Soul of the Heights

Fifty Years Going To The Mountains

Book Description

Soul of the Heights is the story of a pioneering climber with a passion for, and lifetime dedication to, the majestic mountains of North America. First conquering the awesome faces and peaks—many of them previously unclimbed—then photographing them with an intimate eye, Ed Cooper has maintained this love affair with the mountains for more than fifty years.

His unique story evokes the now-legendary early days of mountaineering and includes exclusive first-hand accounts by climbers of that era about many of the first ascents of new routes that have since become top destinations for new generations of climbers. These historic ascents include routes in the Cascade Mountains of Washington State; the “Chief,” near Squamish, British Columbia; the Bugaboos, also in B.C.; and El Capitan in Yosemite Valley, California. These ascents were all achieved in the 1950s and early '60s at a time when climbing standards were rising dramatically.

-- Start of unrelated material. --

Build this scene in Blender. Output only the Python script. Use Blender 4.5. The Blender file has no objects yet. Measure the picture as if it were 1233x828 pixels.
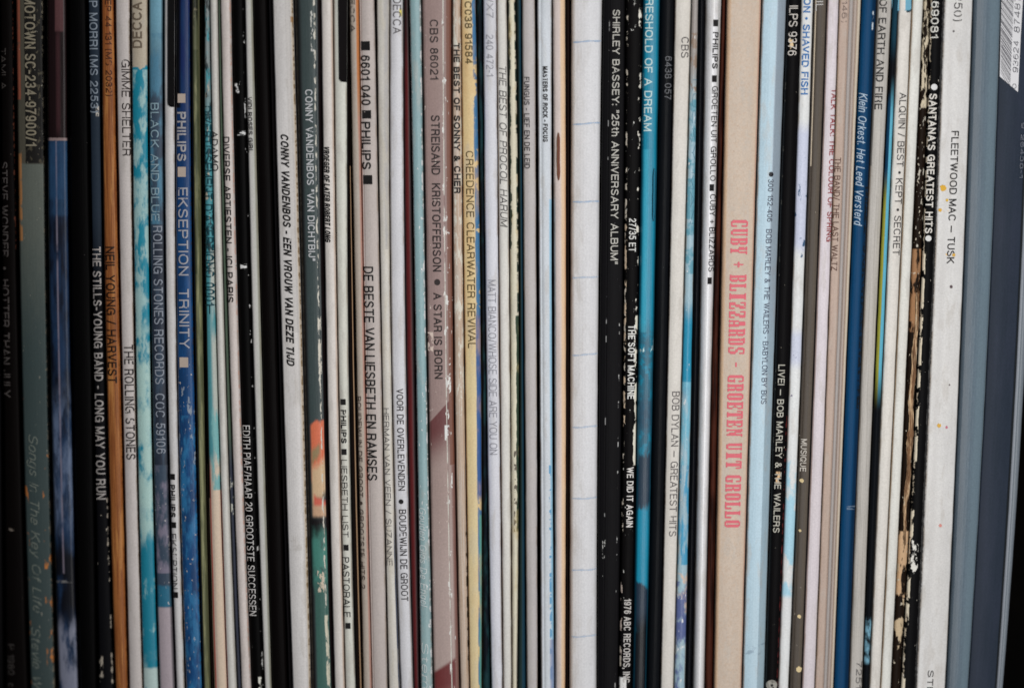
import bpy, math, os, random
from mathutils import Vector, Matrix, noise as mnoise

random.seed(7)
SC = bpy.context.scene
COL = SC.collection
R = math.radians

# ------------------------------------------------------------------ camera
PW, PH = 1233.0, 828.0            # pixel grid used for measuring the shelf
MPP = 0.0002                      # metres per measured pixel on the spine plane
LENS = 60.0
DIST = PW * MPP * LENS / 36.0
PITCH = R(6.0)
cam_d = bpy.data.cameras.new('camera')
cam = bpy.data.objects.new('camera', cam_d)
COL.objects.link(cam)
SC.camera = cam
cam_d.lens = LENS
cam_d.sensor_width = 36.0
cam_d.clip_start = 0.01
cam_d.clip_end = 20.0
FWD = Vector((0, math.cos(PITCH), -math.sin(PITCH)))
UPV = Vector((0, math.sin(PITCH), math.cos(PITCH)))
CP = -FWD * DIST
cam.location = CP
cam.rotation_euler = (R(90) - PITCH, 0, 0)
cam_d.dof.use_dof = True
cam_d.dof.focus_distance = DIST + 0.0005
cam_d.dof.aperture_fstop = 4.4
cam_d.dof.aperture_blades = 7

# ------------------------------------------------------------------ world, lamps, exposure
W = bpy.data.worlds.new('World')
SC.world = W
W.use_nodes = True
bg = W.node_tree.nodes['Background']
bg.inputs[0].default_value = (0.80, 0.86, 1.0, 1)
bg.inputs[1].default_value = 0.045


def area(name, loc, target, sx, sy, power, col):
    d = bpy.data.lights.new(name, 'AREA')
    d.shape = 'RECTANGLE'
    d.size = sx
    d.size_y = sy
    d.energy = power
    d.color = col
    o = bpy.data.objects.new(name, d)
    COL.objects.link(o)
    o.location = loc
    o.rotation_euler = (Vector(target) - Vector(loc)).to_track_quat('-Z', 'Y').to_euler()
    return o


area('added_strip_light', (0.082, -0.235, 0.02), (0.03, 0, 0.0), 0.05, 0.40, 0.72, (1.0, 0.985, 0.975))  # added strip lamp just out of view, placed so light falls off leftwards
SC.view_settings.view_transform = 'Standard'
SC.view_settings.look = 'None'
SC.view_settings.exposure = 0.0
SC.view_settings.gamma = 1.0
SC.cycles.use_denoising = True
SC.cycles.max_bounces = 6
SC.cycles.filter_width = 1.6


# ------------------------------------------------------------------ geometry of the view
def ray(px, py):
    f = LENS / 36.0 * PW
    return (FWD * f + Vector((1, 0, 0)) * (px - PW / 2) - UPV * (py - PH / 2))


def unproj(px, py, y=0.0):
    d = ray(px, py)
    t = (y - CP.y) / d.y
    p = CP + d * t
    return p.x, p.z


def py_of(x, y, z):
    v = Vector((x, y, z)) - CP
    f = LENS / 36.0 * PW
    return PH / 2 - f * v.dot(UPV) / v.dot(FWD)


def base_depth(px):
    """the row of spines falls back a little towards its dim left end"""
    t = max(0.0, (270 - px) / 270.0)
    return 0.0150 * t ** 1.4


# ------------------------------------------------------------------ materials
def s2l(c):
    c = c / 255.0
    return c / 12.92 if c <= 0.04045 else ((c + 0.055) / 1.055) ** 2.4


KA = 1.22


def alb(c, k=KA):
    if sum(c) < 130:
        k *= 0.42                                   # near black inks are darker than they look
    return tuple(min(0.84, s2l(v) * k) for v in c) + (1.0,)


class NT:
    def __init__(self, name):
        self.m = bpy.data.materials.new(name)
        self.m.use_nodes = True
        self.t = self.m.node_tree
        self.b = self.t.nodes['Principled BSDF']

    def n(self, kind, **kw):
        nd = self.t.nodes.new(kind)
        for k, v in kw.items():
            if k.startswith('i_'):
                nd.inputs[int(k[2:])].default_value = v
            else:
                setattr(nd, k, v)
        return nd

    def l(self, a, b):
        self.t.links.new(a, b)

    def math(self, op, a, b):
        nd = self.n('ShaderNodeMath', operation=op)
        for i, v in enumerate((a, b)):
            if isinstance(v, (int, float)):
                nd.inputs[i].default_value = v
            else:
                self.l(v, nd.inputs[i])
        return nd.outputs[0]

    def step(self, v, lo, hi, inv=False):
        nd = self.n('ShaderNodeMapRange', interpolation_type='SMOOTHSTEP')
        nd.inputs['From Min'].default_value = lo
        nd.inputs['From Max'].default_value = hi
        nd.inputs['To Min'].default_value = 1.0 if inv else 0.0
        nd.inputs['To Max'].default_value = 0.0 if inv else 1.0
        self.l(v, nd.inputs['Value'])
        return nd.outputs[0]

    def mix(self, f, a, b):
        nd = self.n('ShaderNodeMix', data_type='RGBA')
        if isinstance(f, (int, float)):
            nd.inputs[0].default_value = f
        else:
            self.l(f, nd.inputs[0])
        for s, v in ((6, a), (7, b)):
            if isinstance(v, tuple):
                nd.inputs[s].default_value = v
            else:
                self.l(v, nd.inputs[s])
        return nd.outputs[2]

    def noise(self, vec, detail=4.0, rough=0.6):
        nd = self.n('ShaderNodeTexNoise')
        nd.inputs['Scale'].default_value = 1.0
        nd.inputs['Detail'].default_value = detail
        nd.inputs['Roughness'].default_value = rough
        self.l(vec, nd.inputs['Vector'])
        return nd.outputs['Fac']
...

Fascinated by the challenge of the heights, Ed Cooper became the first “climbing bum” in the Pacific Northwest, where he rapidly acquired a reputation as one of the most important all-around climbers of his generation. This book provides rare insight into the world of mountaineering and rock climbing during that era, revealing the intensely competitive nature of the sport at a time when so many opportunities were available for carving a place in climbing history as the first to complete a new challenge.

The young climber's evolving quest to photograph the essence of the mountains he held in such awe resulted in a series of spectacular portraits of many of the best-known peaks of North America. These images provide the visual drama in Ed Cooper's story, which also contains many historically interesting photographs of early climbs, and of such noted mountain personalities as Norman Clyde, Warren Harding, and Galen Rowell.

About Cooper, Ed

Although he graduated from the University of Washington with a degree in metallurgical engineering, Ed Cooper has made photography his life work. Anyone who is familiar with conservation/mountaineering publications has probably seen his work, and his photos have graced at one time or another the covers of such publications as Audubon, Arizona Highways, Backpacker, Living Wilderness, National Geographic, National Wildlife, Sierra, Sunset, and many others.

Ed Cooper became the first "climbing bum" in the Pacific Northwest during the Golden age of North American climbing, (50s and 60s), where he rapidly acquired a reputation as one of the most important all-around climbers of his generation.

The December 2003 release of a climbing film, In the Shadow of the Chief, using archival film footage from the CBC taken in 1961, as well as contemporary footage, related the story of one of the climbs described in the book. The film is about the first ascent of the Grand Wall of the Stawamus Chief in Squamish, B.C., which the author/photographer made with Jim Baldwin in 1961; this climb evolved into an event sponsored by the town of Squamish. This film won the People's Choice award for the Best Film of the Festival at the Whistler Mountain Film Festival in December 2003. At the Vancouver International Mountain Film Festival in February 2004, it won the Best Film Overall - the Festival Grand Prize.